The Trinity and the Nature of Love | Fr. Christopher Rengers | From the November 2007 issue of Homiletic & Pastoral Review
It is only through revelation that we have come to know that God is one and three. To understand the doctrine completely is beyond human ability. But to explore the Holy Trinity by appealing to reason and human experience is very worthwhile.
In fact, the Trinity, as the struggles of the first centuries of Christianity show, must be discussed in order to define who Jesus is and why Mary may be called Mother of God. Our most common Christian gesture and the words that go with it in the Sign of the Cross turn our thoughts to the Trinity. This simple practice presents us with contrasting mysteries, bringing together suffering, mortal human nature and unchangeable, eternal divine nature. The tracing of the cross points to painful death while the words point to the source of all life, the Holy Trinity.
Prayerful contemplation, discussion and exploration have a continuing purpose. The fullness of all life, creativity and power that is in the Trinity provides ever-expanding horizons for contemplation, thought and incorporation in helpful, practical ways into human life. Two "explorers" almost a millennium apart offer viewpoints of unique interest. They are the little-known Richard of St. Victor and our present Holy Father, Benedict XVI. The latter's work An Introduction to Christianity [1] appeared originally in German in 1968, and is not magisterial teaching.
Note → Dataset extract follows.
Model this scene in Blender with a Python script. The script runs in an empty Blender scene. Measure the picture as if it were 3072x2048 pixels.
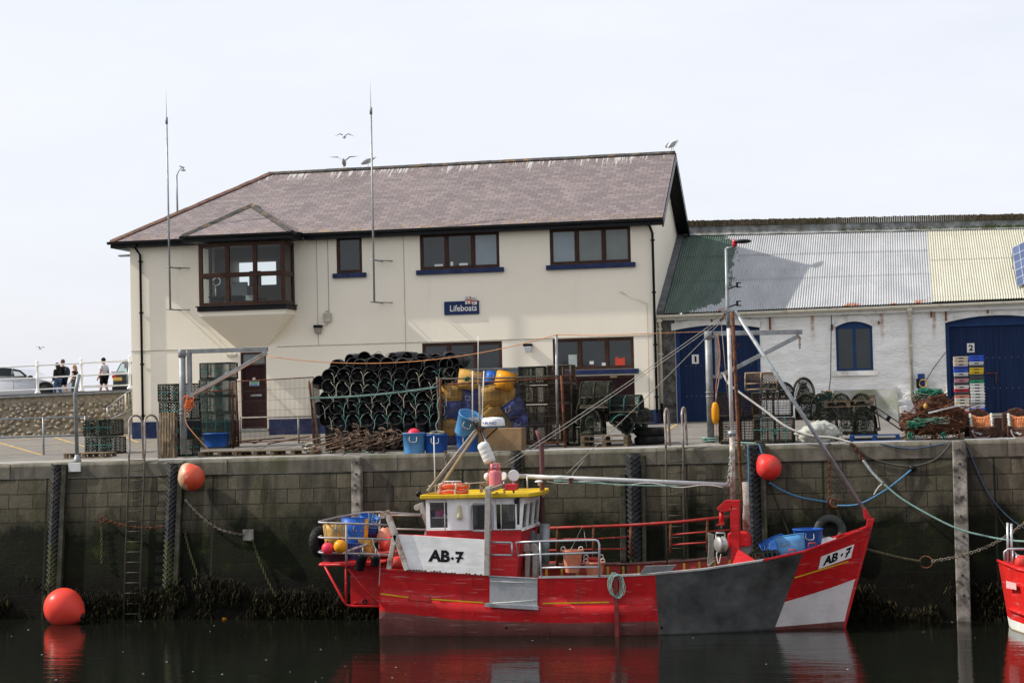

It is rather the product of a profound philosopher and theologian. It delves into the ultimate nature of reality in the Trinity and the ultimate meaning of person.
The chapter "Belief in the Triune God" makes a helpful comparison between the nature of matter as now conceived in physics and the nature of substance and relation in the Trinity. The phrase quoted to explain the structure of matter as "parcels of waves" brings the comparison into focus.
The phrase is open to criticism in regard to physics, "but it remains an exciting simile for the actualitas divina, for the fact that God is absolutely 'in act' (and not 'in potency'), and for the idea that the densest being—God—can subsist only in a multitude of relations, which are not substances but simply 'waves,' and therein form a perfect unity and also the fullness of being" (p. 175).
The position of the observer has much to do with what he will discover. The question the observer asks will have an effect on the answer. The physicist doesn't approach everything as though it had to be matter. Nor does he approach everything as though it had to be motion. He looks at the total reality from two viewpoints. One is that things are made of matter, the second that everything is arranged according to motion or "waves." It is necessary to think in complementarities, whether in physics or in the theology and philosophy of the Trinity.
So in approaching the Trinity we consider it according to substance and according to relationship. The two together taken complementarily will give the complete reality that is the Holy Trinity. The relatededness cannot be considered as an accident of the substance. Putting the two together expresses the reality that is defined as one God and three divine Persons. "Not only unity is divine; plurality, too, is something primordial and has its inner ground in God himself. ...It corresponds to the creative fullness of God, who himself stands above plurality and unity, encompassing both" (pp. 178-179).